Ya con un rol primordial como productor de películas adultas con temas “importantes” (los citados ejemplos de Terrence Malick o Steve McQueen, pero también Selma o Moonlight), Pitt produce y protagoniza War Machine, que Netflix ha lanzado directamente en su plataforma. Estamos ante un cambio de paradigma: una película protagonizada por una súper estrella y con un presupuesto de 60 millones de dólares que no ha llegado a estrenarse en salas comerciales. En estas condiciones, War Machine emprende un viaje a la guerra en Afganistán, con un tono menos bélico que burlesco, y Pitt interpreta aquí al general Glen McMahon, un hombre recto, a la espera de un gran triunfo militar, que se encuentra con una guerra imposible de ganar e incluso de entender. Si bien la premisa es prometedora, e incluso el hecho de abordar un conflicto semejante desde una perspectiva jocosa resulta enormemente seductora, la forma en que Pitt habla, observa, gestualiza, se mueve y abusa de un mentón caricaturesco vuelve a estar siempre por encima del personaje. En este sentido, cuando la cinta, por ejemplo, insiste en mostrarnos a McMahon saliendo a correr todas las mañanas lo importante no es tanto mostrar la disciplina o rutina en que éste vive inmerso, sino ilustrar a un actor que siente la necesidad de interpretar. Pitt no corre como un general, sino como una parodia del mismo que necesita hacer las cosas distintas —andando de manera patizamba y casi ridiculizando la acción— para destacar. El tono de su interpretación está en una película distinta, pero lo cierto es que la propia película tampoco sabe en general donde se encuentra.

No se trata de criticar una obra por el tono empleado. Existen múltiples antecedentes de sátiras políticas e hipérboles en territorio hostil que funcionan como una bomba de relojería: desde el Strangelove de Kubrick al M*A*S*H* de Altman, pasando por toda la obra de Armando Iannucci, la guerra y la política pueden y deben ser un escenario de escarnio pese a quien pese. El problema tanto de War machine como de Pitt es que ambos pretenden hacer comedia basada en hechos o personas reales, y nunca llegan a encontrar un punto medio entre esas dos posiciones opuestas. De algún modo da la sensación de que War machine nunca ha determinado cuáles son las reglas de su propio juego, y así le resulta imposible ganar ningún tipo de partida por mucho que lo intente.

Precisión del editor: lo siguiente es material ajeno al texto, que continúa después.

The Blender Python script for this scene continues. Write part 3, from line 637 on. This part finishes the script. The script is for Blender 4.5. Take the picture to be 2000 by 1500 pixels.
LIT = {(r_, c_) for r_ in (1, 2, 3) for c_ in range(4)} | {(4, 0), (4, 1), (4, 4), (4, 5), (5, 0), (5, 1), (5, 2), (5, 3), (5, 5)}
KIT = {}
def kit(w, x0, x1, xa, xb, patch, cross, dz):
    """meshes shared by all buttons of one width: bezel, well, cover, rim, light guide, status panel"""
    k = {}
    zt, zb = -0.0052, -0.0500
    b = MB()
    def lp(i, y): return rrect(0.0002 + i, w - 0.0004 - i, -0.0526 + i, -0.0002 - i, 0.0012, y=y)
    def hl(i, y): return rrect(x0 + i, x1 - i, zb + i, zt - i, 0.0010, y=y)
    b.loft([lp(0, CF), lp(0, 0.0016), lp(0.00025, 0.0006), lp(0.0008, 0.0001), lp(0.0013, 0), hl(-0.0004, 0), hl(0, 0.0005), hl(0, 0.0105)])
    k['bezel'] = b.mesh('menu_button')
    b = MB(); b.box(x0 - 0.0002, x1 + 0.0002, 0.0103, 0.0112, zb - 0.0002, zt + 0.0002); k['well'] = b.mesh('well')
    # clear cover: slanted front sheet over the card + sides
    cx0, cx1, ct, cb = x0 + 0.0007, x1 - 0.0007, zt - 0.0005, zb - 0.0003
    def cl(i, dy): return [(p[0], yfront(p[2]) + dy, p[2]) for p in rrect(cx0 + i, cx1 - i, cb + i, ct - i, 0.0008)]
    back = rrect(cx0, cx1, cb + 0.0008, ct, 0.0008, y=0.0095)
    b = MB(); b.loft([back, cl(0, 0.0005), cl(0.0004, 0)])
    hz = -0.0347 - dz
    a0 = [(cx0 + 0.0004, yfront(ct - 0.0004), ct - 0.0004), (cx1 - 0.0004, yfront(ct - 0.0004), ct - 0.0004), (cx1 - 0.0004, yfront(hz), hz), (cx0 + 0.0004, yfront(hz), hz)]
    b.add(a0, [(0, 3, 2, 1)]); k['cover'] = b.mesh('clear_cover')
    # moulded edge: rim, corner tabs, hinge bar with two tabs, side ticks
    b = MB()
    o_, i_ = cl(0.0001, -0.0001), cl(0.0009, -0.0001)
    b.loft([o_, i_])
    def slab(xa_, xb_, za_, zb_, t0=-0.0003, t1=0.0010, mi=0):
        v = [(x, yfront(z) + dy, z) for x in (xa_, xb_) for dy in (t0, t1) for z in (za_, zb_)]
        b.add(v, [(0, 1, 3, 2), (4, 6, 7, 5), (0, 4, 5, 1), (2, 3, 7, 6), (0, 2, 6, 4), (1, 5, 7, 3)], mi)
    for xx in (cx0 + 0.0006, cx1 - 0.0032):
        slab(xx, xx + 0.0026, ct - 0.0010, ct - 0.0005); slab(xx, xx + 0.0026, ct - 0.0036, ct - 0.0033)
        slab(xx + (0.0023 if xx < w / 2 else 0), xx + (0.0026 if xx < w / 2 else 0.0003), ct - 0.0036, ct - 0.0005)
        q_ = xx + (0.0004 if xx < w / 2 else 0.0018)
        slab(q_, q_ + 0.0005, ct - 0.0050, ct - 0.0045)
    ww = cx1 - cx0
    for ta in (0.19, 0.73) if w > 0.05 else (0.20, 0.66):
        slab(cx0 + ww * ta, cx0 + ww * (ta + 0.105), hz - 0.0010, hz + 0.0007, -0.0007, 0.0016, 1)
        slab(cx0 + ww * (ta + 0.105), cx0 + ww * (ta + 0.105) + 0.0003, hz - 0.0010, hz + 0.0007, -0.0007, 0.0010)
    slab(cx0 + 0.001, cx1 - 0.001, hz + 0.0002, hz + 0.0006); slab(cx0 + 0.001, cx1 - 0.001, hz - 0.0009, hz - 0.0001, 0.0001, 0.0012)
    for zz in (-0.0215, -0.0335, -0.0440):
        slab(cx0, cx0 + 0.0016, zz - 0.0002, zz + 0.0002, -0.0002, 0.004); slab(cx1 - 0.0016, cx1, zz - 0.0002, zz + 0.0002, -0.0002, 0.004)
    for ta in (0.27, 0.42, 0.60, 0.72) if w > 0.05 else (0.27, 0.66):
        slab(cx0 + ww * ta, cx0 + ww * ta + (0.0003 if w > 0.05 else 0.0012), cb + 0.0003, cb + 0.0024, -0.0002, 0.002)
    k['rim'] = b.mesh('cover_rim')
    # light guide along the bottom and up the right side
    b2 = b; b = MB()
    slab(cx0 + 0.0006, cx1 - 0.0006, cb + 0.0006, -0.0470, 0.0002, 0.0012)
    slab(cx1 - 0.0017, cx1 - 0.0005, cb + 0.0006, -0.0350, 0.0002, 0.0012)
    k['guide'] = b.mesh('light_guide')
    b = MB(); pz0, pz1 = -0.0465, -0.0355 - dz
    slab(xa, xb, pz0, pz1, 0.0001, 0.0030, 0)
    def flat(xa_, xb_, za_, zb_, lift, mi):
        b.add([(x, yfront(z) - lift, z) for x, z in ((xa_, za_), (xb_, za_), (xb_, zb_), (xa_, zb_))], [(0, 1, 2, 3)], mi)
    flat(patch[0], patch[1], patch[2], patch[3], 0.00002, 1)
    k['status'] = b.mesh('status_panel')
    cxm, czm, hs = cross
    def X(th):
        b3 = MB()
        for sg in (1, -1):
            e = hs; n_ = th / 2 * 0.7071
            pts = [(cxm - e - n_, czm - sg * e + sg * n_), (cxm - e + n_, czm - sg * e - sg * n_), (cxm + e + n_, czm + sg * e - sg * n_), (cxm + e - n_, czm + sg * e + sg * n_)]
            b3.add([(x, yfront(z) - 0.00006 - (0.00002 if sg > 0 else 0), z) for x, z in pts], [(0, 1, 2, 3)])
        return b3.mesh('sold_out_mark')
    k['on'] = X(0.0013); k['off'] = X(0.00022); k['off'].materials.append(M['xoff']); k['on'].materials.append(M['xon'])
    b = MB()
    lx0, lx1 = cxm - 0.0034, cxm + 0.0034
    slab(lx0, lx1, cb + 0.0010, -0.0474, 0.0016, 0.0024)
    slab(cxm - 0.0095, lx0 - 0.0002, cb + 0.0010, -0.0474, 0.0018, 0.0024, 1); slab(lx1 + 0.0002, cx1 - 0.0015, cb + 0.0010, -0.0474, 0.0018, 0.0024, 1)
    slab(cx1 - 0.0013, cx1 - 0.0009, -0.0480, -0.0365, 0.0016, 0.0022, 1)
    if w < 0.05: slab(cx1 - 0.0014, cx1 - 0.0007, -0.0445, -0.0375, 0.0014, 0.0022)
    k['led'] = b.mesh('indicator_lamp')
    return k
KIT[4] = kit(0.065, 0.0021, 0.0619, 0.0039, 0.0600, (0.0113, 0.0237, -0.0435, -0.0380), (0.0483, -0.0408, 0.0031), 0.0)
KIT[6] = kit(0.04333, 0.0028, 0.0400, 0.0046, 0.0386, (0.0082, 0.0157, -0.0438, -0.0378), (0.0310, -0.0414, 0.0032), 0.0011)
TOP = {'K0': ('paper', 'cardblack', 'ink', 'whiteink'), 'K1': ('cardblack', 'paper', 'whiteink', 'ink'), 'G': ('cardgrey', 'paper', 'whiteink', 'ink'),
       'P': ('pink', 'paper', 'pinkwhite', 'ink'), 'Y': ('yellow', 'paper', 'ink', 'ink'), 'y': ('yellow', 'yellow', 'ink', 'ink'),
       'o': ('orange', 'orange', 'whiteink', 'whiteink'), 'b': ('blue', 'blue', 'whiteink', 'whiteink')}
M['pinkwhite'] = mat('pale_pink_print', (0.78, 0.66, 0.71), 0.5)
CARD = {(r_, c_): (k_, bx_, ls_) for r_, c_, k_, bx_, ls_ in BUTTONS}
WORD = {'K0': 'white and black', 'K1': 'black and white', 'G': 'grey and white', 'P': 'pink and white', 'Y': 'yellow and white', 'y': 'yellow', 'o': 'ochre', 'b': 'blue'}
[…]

Todos los soldados con un papel de reparto, por ejemplo, están descritos con una única característica psicológica: más que ante personajes secundarios nos encontramos ante roles esquemáticos de una realidad que existe pero que somos incapaces de atisbar entre las líneas. Incluso el personaje encargado de la voz en off y de explicar toda la trama (en cursiva, negrita y mayúsculas) no se presentará hasta mitad de película, y, cuando lo haga, su identidad no aportará nada a la lectura porque su entidad depende del texto, y no al revés. Existen instantes donde la coyuntura actual sí permite un cierto interés en la cinta ya que estamos ante una película que critica a Barack Obama pero que claramente nunca esperó un desenlace como el de las pasadas elecciones norteamericanas. Ese jugar y perder sobre seguro tiene un indudable interés histórico: la propuesta de sátira de la cinta ha quedado ampliamente superada por la realidad. Pero en cualquier caso, no se trata tanto de un mérito propio como de una jugosa lectura externa a la escritura de sus creadores.

War Machine resulta un puzzle que no forma ninguna imagen completa, pero sorprendentemente, a mitad de película, por fin aparece una pieza que de por sí tiene ya más valor que todo ese conjunto imposible de montar: el pelotón de McMahon viaja a París para convencer a diversos países europeos de la necesidad de ampliar las tropas en Afganistan y lo que se intuía como una subtrama únicamente interesada en ampliar la zona de guerra a los despachos y galas oficiales, se ve súbitamente interrumpida por la aparición de un personaje que sí que tiene luz propia. Meg Tilly, que interpreta a la esposa del personaje de Pitt, irrumpe y destruye con toda la imagen previa que se había construido del general. El timing de su interpretación conjunta se ralentiza y, ambos son, de repente, dos viejos adolescentes que desconocen lo que es la vida porque se han pasado esperando treinta años. Es ahí donde da la sensación de que las decisiones del director han sido las correctas: un amable pero tímido abrazo, una conversación de aniversario repleta de miedos ocultos o una ciudad que nunca llegarán a ver sugieren más que todo el resto de la cinta. Curiosamente, algo similar pasaba en Animal Kingdom, la ópera prima de Michôd donde cada aparición de Jacki Weaver salvaba una función devorada por los lobos. En esos instantes War Machine se convierte en el reverso apasionante de sí misma: en una película que no se ríe del fracaso, sino que lo advierte a lo lejos con una profunda melancolía.

El paréntesis dura poco. Pronto volvemos a un territorio donde será de nuevo otra mujer, Tilda Swinton en un breve cameo, la única que abrace el retrato de su protagonista más allá de los límites marcados. En este caso, la aparición de la actriz británica resulta excesivamente discursiva, explicitando todos los dilemas del personaje, pero al menos en esta ocasión esa voz externa sí sirve para comprender a un personaje al que Pitt no nos ha permitido acercarnos en el resto del metraje. Una vez superamos el clímax y llegamos a la parte final de la cinta, entendemos por fin el gran objetivo de la misma: dar a entender la circularidad de la guerra y lo imposible de la victoria. War machine termina y, desgraciadamente, la maquinaria nos deja en el mismo punto que antes de comenzar a verla.